Em terceiro lugar, faz parte da sinodalidade da Igreja o próprio processo e evento sinodal universal, convocado e presidido em âmbito local, regional ou universal pela Autoridade competente, para promover a escuta e o discernimento sobre a vida e a missão da Igreja e sobre decisões a serem tomadas. No processo sinodal, o povo de Deus é envolvido de modos e em níveis diversos.
A sinodalidade da Igreja, portanto, expressa um modo de ser e de viver da Igreja, Povo de Deus, onde se procura reconhecer e promover a “cidadania eclesial” dos membros da Igreja, valorizando a dignidade e a vocação comum de todos os batizados, filhos de Deus e membros da Igreja, e promovendo a participação de todos na vida e missão da Igreja, cada um conforme o dom recebido. Numa Igreja sinodal, não há lugar para uma espécie de clientelismo religioso, onde alguns se presumem como “donos do bem religioso” e os outros como “consumidores do bem religioso”. A Igreja está longe de ser um ente empresarial de bens religiosos. Ela é a comunhão ou comunidade dos batizados, filhos e filhas de Deus, discípulos missionários de Jesus Cristo e testemunhas do Evangelho do Reino de Deus no mundo.
Qual é, pois, o lugar do Padre numa Igreja sinodal? O documento sinodal remete à eclesiologia do Concílio Vaticano II, onde se afirma que os presbíteros “formam com o Bispo um único presbitério” (LG 28) e colaboram com ele no discernimento dos carismas e no acompanhamento e orientação da Igreja local, com atenção especial ao serviço da unidade (cf nº 72). Evidentemente, o Documento sinodal não pretende expor de modo completo e exaustivo a doutrina e a teologia do sacerdócio católico, e refere-se à natureza sinodal do sacerdócio e do seu exercício. O ministério ordenado do Bispo, do presbítero e do diácono está a serviço do anúncio do Evangelho e da edificação da comunidade eclesial. O ministério do Padre, vivido de maneira sinodal, deve ser compreendido na sua relação com o bispo, com os demais presbíteros e com o povo de Deus confiado aos seus cuidados.
Na relação com o Bispo, o ministério é vivido como comunhão no mesmo dom e missão, embora em graus e competências diferentes. Com os demais presbíteros, a sinodalidade é vivida como comunhão e fraternidade no sacerdócio, enquanto dom e serviço, na atenção e ajuda recíprocas, tanto humanas quanto na missão pastoral. O exercício do ministério sempre deveria ser compreendido como dom e graça que se tem em comum com os outros presbíteros, e como serviço compartilhado ao Povo de Deus.

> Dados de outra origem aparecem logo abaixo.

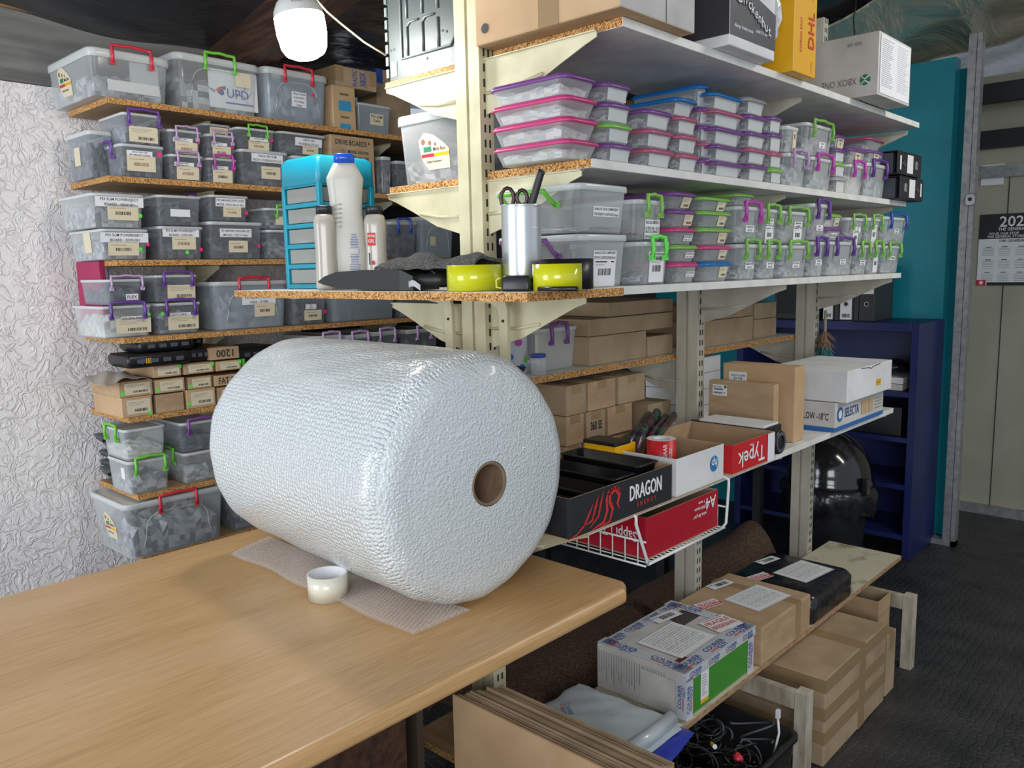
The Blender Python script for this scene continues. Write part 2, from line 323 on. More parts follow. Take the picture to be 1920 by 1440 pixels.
# ---------------------------------------------------------------- label drawing (in a local frame, metres)
def barcode(mb, cx, cy, w, h, m=INK, seed=1):
    r = random.Random(seed); x = cx-w/2
    while x < cx+w/2:
        a = r.choice((.010, .016, .03))*w*1.6; mb.rect(x, cy-h/2, min(x+a, cx+w/2), cy+h/2, m, .0004); x += a+r.choice((.012, .02, .03))*w*1.3
def lab(mb, kind, cx, cy, w, h, lines=(), seed=1, rot=0):
    T0 = mb.T; mb.T = T0 @ Matrix.Translation((cx, cy, 0)) @ Matrix.Rotation(rot, 4, 'Z')
    if kind == 'bar':
        mb.rect(-w/2, -h/2, w/2, h/2, BEIGE); barcode(mb, 0, -h*.05, w*.5, h*.22, BROWNINK if seed % 2 else INK, seed)
        mb.rect(-w*.4, h*.25, w*.1, h*.28, BROWNINK, .0004)
    elif kind == 'bar2':
        mb.rect(-w/2, -h/2, w/2, h/2, BEIGE); barcode(mb, w*.1, -h*.25, w*.55, h*.2, INK, seed)
        for k in range(3): mb.rect(-w*.42, h*(.12+.1*k), w*(.1+.1*k), h*(.14+.1*k), GREYINK, .0004)
    elif kind == 'wbar':
        mb.rect(-w/2, -h/2, w/2, h/2, WHITE); barcode(mb, 0, h*.02, w*.56, h*.24, INK, seed)
        mb.rect(-w*.42, h*.36, w*.1, h*.40, INK, .0004); mb.rect(w*.28, h*.36, w*.42, h*.40, INK, .0004)
        mb.rect(-w*.42, h*.26, -w*.02, h*.28, GREYINK, .0004)
    elif kind == 'txt':
        mb.rect(-w/2, -h/2, w/2, h/2, WHITE)
        n = len(lines)
        for i, t in enumerate(lines): mb.text(t, 0, h*(.5-(i+.5)/n), h/n*.52, INK, w*.92)
    elif kind == 'plain': mb.rect(-w/2, -h/2, w/2, h/2, WHITE)
    elif kind == 'beige': mb.rect(-w/2, -h/2, w/2, h/2, BEIGE)
    elif kind == 'note':
        mb.rect(-w/2, -h/2, w/2, h/2, BEIGE)
        for i, t in enumerate(lines): mb.text(t, 0, h*(.25-.35*i), h*.25, INK, w*.8)
    elif kind == 'dot': mb.disc(0, 0, w/2, HOTP if lines == 'p' else LIME)
    elif kind == 'form':
        mb.rect(-w/2, -h/2, w/2, h/2, WHITE); r = random.Random(seed)
        for k in range(13):
            y = h*(.42-.065*k); x0 = -w*.42
            while x0 < w*.38:
                L = r.uniform(.05, .3)*w; mb.rect(x0, y, min(x0+L, w*.42), y+h*.012, GREYINK, .0004); x0 += L+.03*w
        for k in (.2, -.12): mb.rect(-w*.44, h*k, w*.44, h*(k+.005), INK, .0004)
    elif kind == 'fragile':
        mb.rect(-w/2, -h/2, w/2, h/2, WHITE); mb.text('FRAGILE', 0, h*.14, h*.30, REDINK, w*.86)
        mb.rect(-w/2, -h*.42, w/2, -h*.04, REDINK, .0003); mb.text('BREEKBAAR', 0, -h*.22, h*.24, WHITEINK, w*.86, .0006)
        mb.rect(-w*.35, h*.40, w*.35, h*.43, REDINK, .0004)
    elif kind == 'way':
        mb.rect(-w/2, -h/2, w/2, h/2, WHITE); barcode(mb, w*.05, 0, w*.55, h*.5, INK, seed); mb.text('Courier', -w*.36, h*.28, h*.16, BLUEINK, w*.24)
    elif kind == 'sticker':
        mb.poly([(-w*.5, h*.3), (-w*.3, h*.5), (0, h*.42), (w*.3, h*.2), (w*.5, 0), (w*.5, -h*.5), (-w*.2, -h*.5), (-w*.42, -h*.2)], BEIGE)
        for k, x in enumerate((-.34, -.12, .06)): mb.disc(w*x, h*(.26-.05*k), w*(.07-.015*k), BROWNINK, .0004, 9)
        mb.rect(-w*.34, -h*.02, -w*.08, h*.12, GREENINK, .0004); mb.text('Multi Box', w*.18, h*.04, h*.1, INK, w*.4)
        mb.rect(-w*.42, -h*.16, 0, -h*.07, RED, .0004); mb.rect(0, -h*.16, w*.5, -h*.07, YEL, .0004)
        mb.text('Quality Houseware', -w*.02, -h*.28, h*.07, INK, w*.5)
    mb.T = T0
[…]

Numa Igreja sinodal, o Padre vive e atua na relação com os demais membros do povo de Deus como presidência da comunidade que lhe é confiada, em nome de Cristo e da Igreja, para servi-la nos bens de Deus e acompanhá-la no caminho da missão e da santificação. Numa Igreja sinodal, o Padre não perde sua importância, muito pelo contrário. Ele segue sendo o servidor do Povo de Deus, que valoriza todos os dons e carismas e vocações existentes na sua comunidade, promove os organismos de participação nas responsabilidades da comunidade eclesial, como os diversos conselhos, organizações pastorais e associações laicais e carismas da vida consagrada e chama a todos para a vivência da vida cristã, o testemunho e a missão. Seu papel, numa Igreja sinodal, não ficou diminuído, mas destacado e, certamente, colocado numa perspectiva de “comunhão, participação e missão”.